Take the lines of the data below from the very first through the line containing "tag(obj('drain_hose', bm, M['hose']), 'dark" and output them exactly, pictures excluded.

### Supplied material
---+---
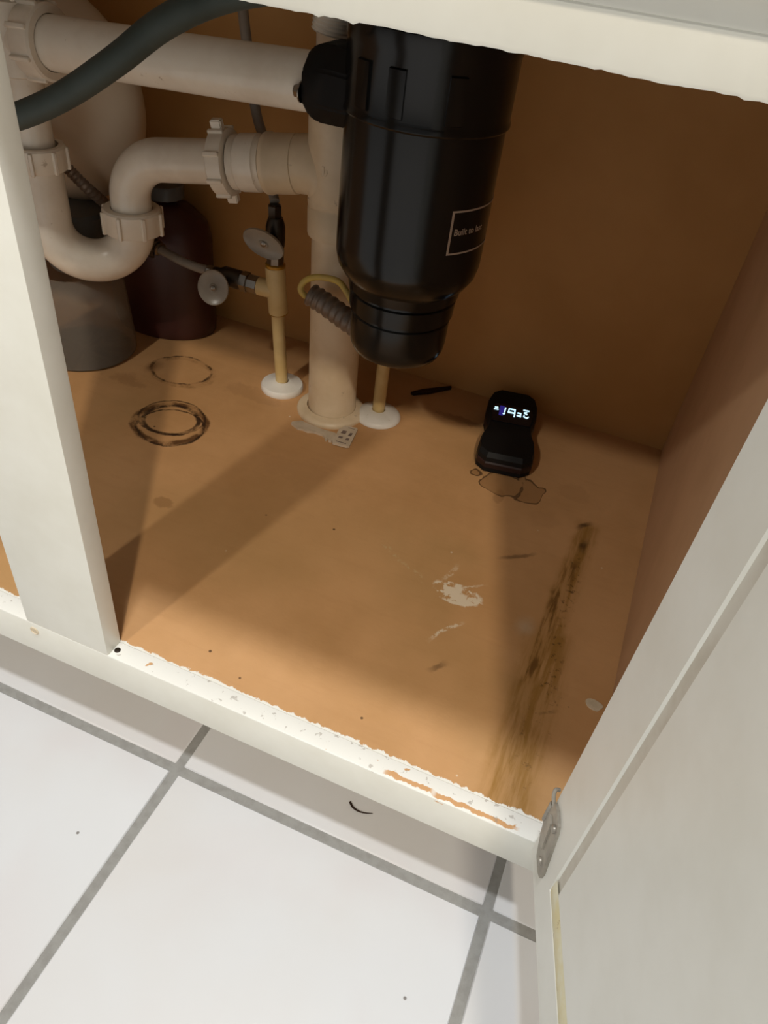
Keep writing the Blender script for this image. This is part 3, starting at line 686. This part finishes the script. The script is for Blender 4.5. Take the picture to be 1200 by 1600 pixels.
# loose floor covers and the right hand stub
e1 = thing('pipe_escutcheon', 'thick white floor disc around the cream pipe below the two valves', 'flange', (-0.0755, 0.4555, 0), 'floor flanges around the pipes')
bm = bmesh.new(); lathe(bm, [(0.0088, 0.0), (0.0270, 0.0), (0.0277, 0.0012), (0.0277, 0.0065), (0.0262, 0.0088), (0.0130, 0.0122), (0.0115, 0.0130), (0.0088, 0.0130), (0.0088, 0.0)], (-0.0755, 0.4555, 0), (0, 0, 1), 48, cap=False); obj('disc', bm, M['white_plastic'], e1)
s2 = thing('supply_pipe', 'short cream water pipe rising from the floor behind the disposal', 'pipe', (0.0595, 0.4622, 0), 'cream water supply pipes')
bm = bmesh.new(); tube(bm, [(0.0595, 0.4622, 0.0), (0.0595, 0.4622, 0.30)], 0.0080, 24); obj('pipe', bm, M['cpvc'], s2)
e2 = thing('pipe_escutcheon', 'domed white floor disc around the short cream pipe behind the disposal', 'flange', (0.0605, 0.459, 0), 'floor flanges around the pipes')
bm = bmesh.new(); lathe(bm, [(0.0088, 0.0), (0.0285, 0.0), (0.0293, 0.0012), (0.0290, 0.0035), (0.0262, 0.0070), (0.0180, 0.0105), (0.0118, 0.0120), (0.0088, 0.0120), (0.0088, 0.0)], (0.0605, 0.4605, 0), (0, 0, 1), 48, cap=False); obj('disc', bm, M['white_plastic'], e2)

# green-black drain hose crossing in front
bm = bmesh.new(); tube(bm, catmull([(-0.497, 0.24, 0.262), (-0.42, 0.215, 0.285), (-0.33, 0.21, 0.312), (-0.255, 0.215, 0.328), (-0.205, 0.22, 0.3445), (-0.151, 0.22, 0.370), (-0.097, 0.22, 0.403), (-0.055, 0.22, 0.4315), (-0.012, 0.22, 0.453), (0.03, 0.225, 0.466), (0.085, 0.27, 0.478)], 10), 0.0104, 24)
tag(obj('drain_hose', bm, M['hose']), 'dark green rubber drain hose slanting across the white pipes at top left', 'hose')

# ------------------------------------------------------------------ containers at the back left
jg = thing('plastic_jug', 'grey translucent flared jug with charcoal collar and big cream rounded top', 'jug', (-0.348, 0.405, 0))
bm = bmesh.new()
out = [(0.001, 0.0), (0.0620, 0.0), (0.0665, 0.004), (0.0668, 0.015), (0.0650, 0.040), (0.0625, 0.075), (0.0600, 0.098), (0.0520, 0.108), (0.0400, 0.112)]
lathe(bm, out + [(max(r - 0.0016, 0.0008), max(h - 0.0016, 0.003)) for r, h in out[::-1]], (-0.348, 0.405, 0), (0, 0, 1), 56, cap=False); obj('translucent_base', bm, M['clear'], jg)
bm = bmesh.new(); lathe(bm, [(0.030, 0.109), (0.0400, 0.109), (0.0420, 0.112), (0.0420, 0.140), (0.0408, 0.142), (0.0408, 0.176), (0.0370, 0.180)], (-0.352, 0.433, 0), (0, 0, 1), 48); obj('collar', bm, M['collar'], jg)
bm = bmesh.new()
pr = [(math.sin(math.pi * k / 28) , -math.cos(math.pi * k / 28)) for k in range(29)]
lathe(bm, [(max(r, 0.001) * 0.125, h * 0.118) for r, h in pr], (-0.392, 0.468, 0.291), (0, 0, 1), 56, sy=0.40); obj('rounded_top', bm, M['tank_white'], jg)
bo = thing('plastic_bottle', 'dark maroon squat plastic bottle standing against the back wall', 'bottle', (-0.305, 0.529, 0))
bm = bmesh.new()
lathe(bm, [(0.055, 0.0), (0.0740, 0.0005), (0.0765, 0.004), (0.0775, 0.014), (0.0770, 0.06), (0.0765, 0.135), (0.071, 0.152), (0.052, 0.168), (0.030, 0.176), (0.022, 0.180), (0.022, 0.184)], (-0.305, 0.529, 0), (0, 0, 1), 56, sy=0.70); obj('body', bm, M['maroon'], bo)
bm = bmesh.new(); lathe(bm, [(0.0225, 0.184), (0.0250, 0.185), (0.0250, 0.199), (0.0235, 0.201)], (-0.290, 0.529, -0.003), (0, 0, 1), 32, fn=lambda t, i: 1 + 0.02 * math.cos(16 * t)); obj('cap', bm, M['collar'], bo)

# ------------------------------------------------------------------ moisture meter with lit display
mt = thing('moisture_meter', 'black handheld meter with glowing blue-white display lying on the cabinet floor', 'meter', (0.2375, 0.424, 0))
MA = R(10.5); mu = Vector((math.cos(MA), math.sin(MA), 0)); mv = Vector((-math.sin(MA), math.cos(MA), 0)); MO = Vector((0.2375, 0.4215, 0))
def mp(u, v, z): return MO + mu * u + mv * v + Vector((0, 0, z))
outl = [(-0.0225, 0.0), (0.0215, 0.0), (0.033, 0.010), (0.0345, 0.020), (0.0335, 0.040), (0.0285, 0.058), (0.0270, 0.070), (0.0295, 0.083), (0.0325, 0.098), (0.0325, 0.122), (0.0285, 0.138), (0.0190, 0.147), (-0.0190, 0.147), (-0.0285, 0.138), (-0.0325, 0.122), (-0.0325, 0.098), (-0.0295, 0.083), (-0.0270, 0.070), (-0.0285, 0.058), (-0.0335, 0.040), (-0.0345, 0.020), (-0.033, 0.010)]
def shell(sc, z0, z1, top_sc, tz, name, mat, parent):
    bm = bmesh.new(); rings = []
    for s_, z in ((sc * 0.96, z0), (sc, z0 + 0.002), (sc, z1), (top_sc, tz)):
        rings.append([bm.verts.new(mp(u * s_, 0.0735 + (v - 0.0735) * s_, z + (0.006 * max(0, (v - 0.05)) / 0.1 if z > 0.02 else 0))) for u, v in outl])
    n = len(outl)
    for A, B in zip(rings, rings[1:]):
        for k in range(n): bm.faces.new((A[k], A[(k + 1) % n], B[(k + 1) % n], B[k]))
    bm.faces.new(rings[0][::-1]); bm.faces.new(rings[-1])
    return obj(name, bm, mat, parent, True, 25)
body = shell(0.985, 0.0, 0.022, 0.93, 0.0275, 'body', M['black_matt'], mt)
shell(1.0, 0.006, 0.014, 0.985, 0.016, 'side_grip', M['red_trim'], mt)
bm = bmesh.new(); tube(bm, [mp(-0.024, 0.012, 0.0265), mp(0.012, 0.010, 0.0265)], 0.0006, 8); tube(bm, [mp(-0.021, 0.006, 0.0245), mp(0.006, 0.0045, 0.0245)], 0.0005, 8); obj('ridge', bm, M['black_matt'], mt)
def flat(name, poly, h, mat, parent):
    bm = bmesh.new()
    A = [bm.verts.new(p) for p in poly]; B = [bm.verts.new(p - Vector((0, 0, h))) for p in poly]
    bm.faces.new(A); bm.faces.new(B[::-1])
    for k in range(len(poly)): bm.faces.new((A[k], A[(k + 1) % len(poly)], B[(k + 1) % len(poly)], B[k]))
    return obj(name, bm, mat, parent, False)
SZ = lambda v: 0.0275 + 0.006 * max(0, v - 0.05) / 0.1
sp_ = lambda u, v, e: mp(u, v, SZ(v) + e)
scr = flat('screen', [sp_(-0.024, 0.072, 0.0012), sp_(0.024, 0.072, 0.0012), sp_(0.0265, 0.098, 0.0012), sp_(0.022, 0.109, 0.0012), sp_(-0.022, 0.109, 0.0012), sp_(-0.0265, 0.098, 0.0012)], 0.002, M['screen'], mt)
flat('backlight', [sp_(-0.0165, 0.084, 0.0014), sp_(-0.0115, 0.084, 0.0014), sp_(-0.0105, 0.105, 0.0014), sp_(-0.0165, 0.105, 0.0014)], 0.0006, M['backlight'], scr)
bm = bmesh.new()
def stroke(a, b, wd=0.0019):
    a = Vector(a); b = Vector(b); d = (b - a); d.normalize(); wd *= 0.72; s = Vector((-d.y, d.x)) * wd / 2; a = a - d * wd * 0.3; b = b + d * wd * 0.3
    q = [a + s, a - s, b - s, b + s]
    V1 = [bm.verts.new(sp_(p.x, p.y, 0.0022)) for p in q]; V0 = [bm.verts.new(sp_(p.x, p.y, 0.0012)) for p in q]
    bm.faces.new(V1)
    for k in range(4): bm.faces.new((V1[k], V1[(k + 1) % 4], V0[(k + 1) % 4], V0[k]))
GL = 0.0915
stroke((-0.0225, 0.0992), (-0.0190, 0.0992), 0.0018); stroke((-0.0232, 0.0950), (-0.0182, 0.0950), 0.0018)       # =
stroke((-0.0098, 0.0925), (-0.0092, 0.1010), 0.0024); stroke((-0.0108, 0.0878), (-0.0100, 0.0888), 0.0026)       # !
for a, b in (((-0.0045, 0.1010), (0.0030, 0.1010)), ((0.0030, 0.1010), (0.0030, 0.0865)), ((-0.0045, 0.1010), (-0.0050, 0.0935)), ((-0.0050, 0.0935), (0.0030, 0.0935))): stroke(a, b, 0.0022)   # 9
for a, b in (((0.0068, 0.0955), (0.0108, 0.0955)), ((0.0108, 0.0955), (0.0108, 0.0885)), ((0.0062, 0.0900), (0.0108, 0.0895))): stroke(a, b, 0.0019)   # small character
for a, b in (((0.0138, 0.1040), (0.0208, 0.1040)), ((0.0180, 0.1005), (0.0152, 0.0985)), ((0.0152, 0.0985), (0.0186, 0.0960)), ((0.0152, 0.0935), (0.0148, 0.0905)), ((0.0148, 0.0905), (0.0190, 0.0885)), ((0.0190, 0.0885), (0.0206, 0.0912))): stroke(a, b, 0.0018)   # 3
obj('display_digits', bm, M['seg'], scr, False)

# ------------------------------------------------------------------ litter on the cabinet floor
pt = thing('broken_plastic_tag', 'broken grey-white plastic tag lying against the drain flange', 'tag', (0.015, 0.39, 0))
bm = bmesh.new()
extrude_poly(bm, [(-0.0268, 0.3905), (-0.0265, 0.3870), (-0.0144, 0.3815), (-0.008, 0.3830), (-0.0018, 0.3818), (0.006, 0.3850), (0.0176, 0.3850), (0.0215, 0.3825), (0.0255, 0.3770), (0.027, 0.3775), (0.0265, 0.3815), (0.0285, 0.3815), (0.0295, 0.3775), (0.0325, 0.3785), (0.034, 0.3830), (0.038, 0.392), (0.030, 0.3960), (0.012, 0.3952), (-0.006, 0.3965), (-0.018, 0.3985)], 0.0, 0.003)
obj('torn_strip', bm, M['tag'], pt, False)
bm = bmesh.new()
extrude_poly(bm, [(0.0345, 0.3765), (0.0365, 0.3742), (0.0545, 0.3760), (0.0570, 0.3785), (0.0515, 0.4155), (0.0495, 0.4175), (0.0345, 0.4150), (0.0315, 0.4030)], 0.0015, 0.0045)
sq = obj('square_tab', bm, M['tag'], pt, False)
for (x0, y0, x1, y1) in ((0.0365, 0.3970, 0.0425, 0.4045), (0.0465, 0.3965, 0.0505, 0.4040), (0.0375, 0.3870, 0.0430, 0.3915), (0.0470, 0.3865, 0.0515, 0.3920), (0.0385, 0.3785, 0.0520, 0.3805), (0.0400, 0.4120, 0.0490, 0.4135)):
    bm = bmesh.new(); extrude_poly(bm, [(x0, y0), (x1, y0 + 0.0006), (x1 - 0.0006, y1), (x0 + 0.0004, y1 - 0.0006)], 0.0044, 0.0047); obj('print_mark', bm, M['tag_mark'], sq, False)
bm = bmesh.new()
extrude_poly(bm, [(0.0775, 0.5335), (0.083, 0.5320), (0.100, 0.5480), (0.1235, 0.5755), (0.1215, 0.5790), (0.106, 0.5640), (0.090, 0.5490)], 0.0, 0.005)
bmesh.ops.bevel(bm, geom=bm.edges[:], offset=0.001, segments=1, affect='EDGES')
tag(obj('wood_stick', bm, M['stick']), 'dark flat splinter of wood lying near the back wall behind the disposal', 'stick')
bm = bmesh.new()
pts = [(0.3995 + 0.0075 * math.cos(t) * (1 + 0.12 * math.sin(3 * t)), 0.1430 + 0.0058 * math.sin(t) * (1 + 0.1 * math.cos(2 * t + 1))) for t in [2 * math.pi * k / 18 for k in range(18)]]
extrude_poly(bm, pts, 0.0, 0.0012)
tag(obj('paint_drip', bm, M['flake']), 'small oval dried paint drip on the cabinet floor beside the open door', 'paint drip')
bm = bmesh.new(); tube(bm, catmull([(0.2238, 0.0348, FZ + .001), (0.2280, 0.0312, FZ + .0014), (0.2344, 0.0300, FZ + .001), (0.2410, 0.0312, FZ + .0008), (0.2475, 0.0335, FZ + .001)], 6), lambda t, i: 0.0009 * (1 - t) + 0.0003, 8)
tag(obj('dirt_strand', bm, M['stick']), 'thin dark curled strand of dirt on the shaded floor tile under the bottom rail', 'debris')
---+---
### Final result
Keep writing the Blender script for this image. This is part 3, starting at line 686. This part finishes the script. The script is for Blender 4.5. Take the picture to be 1200 by 1600 pixels.
# loose floor covers and the right hand stub
e1 = thing('pipe_escutcheon', 'thick white floor disc around the cream pipe below the two valves', 'flange', (-0.0755, 0.4555, 0), 'floor flanges around the pipes')
bm = bmesh.new(); lathe(bm, [(0.0088, 0.0), (0.0270, 0.0), (0.0277, 0.0012), (0.0277, 0.0065), (0.0262, 0.0088), (0.0130, 0.0122), (0.0115, 0.0130), (0.0088, 0.0130), (0.0088, 0.0)], (-0.0755, 0.4555, 0), (0, 0, 1), 48, cap=False); obj('disc', bm, M['white_plastic'], e1)
s2 = thing('supply_pipe', 'short cream water pipe rising from the floor behind the disposal', 'pipe', (0.0595, 0.4622, 0), 'cream water supply pipes')
bm = bmesh.new(); tube(bm, [(0.0595, 0.4622, 0.0), (0.0595, 0.4622, 0.30)], 0.0080, 24); obj('pipe', bm, M['cpvc'], s2)
e2 = thing('pipe_escutcheon', 'domed white floor disc around the short cream pipe behind the disposal', 'flange', (0.0605, 0.459, 0), 'floor flanges around the pipes')
bm = bmesh.new(); lathe(bm, [(0.0088, 0.0), (0.0285, 0.0), (0.0293, 0.0012), (0.0290, 0.0035), (0.0262, 0.0070), (0.0180, 0.0105), (0.0118, 0.0120), (0.0088, 0.0120), (0.0088, 0.0)], (0.0605, 0.4605, 0), (0, 0, 1), 48, cap=False); obj('disc', bm, M['white_plastic'], e2)

# green-black drain hose crossing in front
bm = bmesh.new(); tube(bm, catmull([(-0.497, 0.24, 0.262), (-0.42, 0.215, 0.285), (-0.33, 0.21, 0.312), (-0.255, 0.215, 0.328), (-0.205, 0.22, 0.3445), (-0.151, 0.22, 0.370), (-0.097, 0.22, 0.403), (-0.055, 0.22, 0.4315), (-0.012, 0.22, 0.453), (0.03, 0.225, 0.466), (0.085, 0.27, 0.478)], 10), 0.0104, 24)
tag(obj('drain_hose', bm, M['hose']), 'dark green rubber drain hose slanting across the white pipes at top left', 'hose')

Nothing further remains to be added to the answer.